The abbreviated definite articles and the word “wee” emerge from her with sincerity. Her love of Scotland and for looking after people is genuine. She txts me twice as my bus approaches it’s destination. When I disembark, she wants to know how I am “getting on.”
“It is so beautiful up here,” I say, “I can’t stop smiling.”
I do not intend to come to Scotland. My international invitations for 2011 include an artist’s colony and English-only dude ranch in Japan, some gay-owned B and Bs in Germany, and a sober, vegan commune off the coast of Vancouver.
Somehow, a guy from the Scottish travel board and a college classmate prevail upon me. Mal invites me to stay in the Forest Suite while her sister, my Facebook friend, is also visiting. The last pieces of the journey come together as I am boarding my flight from SFO.
It’s an unusually sunny two weeks. No one can remember the weather being this clear for so long. “Did you bring it with you?” Mal asks.
It is probably a good thing the Scots can only count on a few hours of cloudbreak a day: the sun is brighter up here.
The clarity of the sun, the intense light, generates, to my eye, greater color and detail. I tromp through gorse and under budding rowan in the sun. In the shade, my open hands brush against ferns, mosses, lichens, and mushrooms. My eyes are fully dialated: I’m tripping on nature.

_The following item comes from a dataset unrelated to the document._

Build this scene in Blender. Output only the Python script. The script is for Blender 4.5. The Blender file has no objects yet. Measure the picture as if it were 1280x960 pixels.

Across from Rosebank, cyclists tour and walkers stroll either side of the River Balvag. Mal’s Mountain Room overlooks both paths.
The Rose Room, Garden Room, and Forest Room (where I am booked) look onto a garden of red azaela and other bedding plants. There is a cast iron picnic area for socializing and a quaint log cabin for solitude.
In inclement hours, guests can get close to the elements from the comfort of a glassed in gazebo on the second floor. Alternatively, Rosebankers can tipple a few in the comfy lounge fully distracted by DVDs, television, wi-fi, books, or games.
This weekend, I have the pleasure of meeting two of Mal’s first customers. Roger comes back frequently. It is typical for him to bring three of his pals from Yorkshire. William liked his inital stay at Rosebank so much, he basically moved in, so Mal always has at least one paying guest, like a lucky charm.
There can be a “wee” bit of confusion in the marketplace. Mal reports of at least five B&Bs named Rosebank House here in Scotland. This is the only Rosebank in Strathyre, however, and certainly the only one where Mal’s touch is evident.
The global hugback can be felt in pages of the guest book. I note visitors from South Africa, Florida, The Netherlands, and Japan on a single page. And daily guests from the U.K. are about mingling in the garden, the lounge, or at the breakfast table.
My days at Rosebank begin with a breakfast of vegan haggis, toast, juice, fried mushrooms and tomatoes. If the weather holds, I plan a hike up a Munro, Corbett, or a Graham. When it rains, Mal approaches me with suggestions for indoor activity day trips. Perth for shopping, Stirling for history.
My nights are filled with games of Skat, quiet reading, and coffee-fueled chats. Mal says many of their guests become familiar friends. I look forward to my return as one of that number.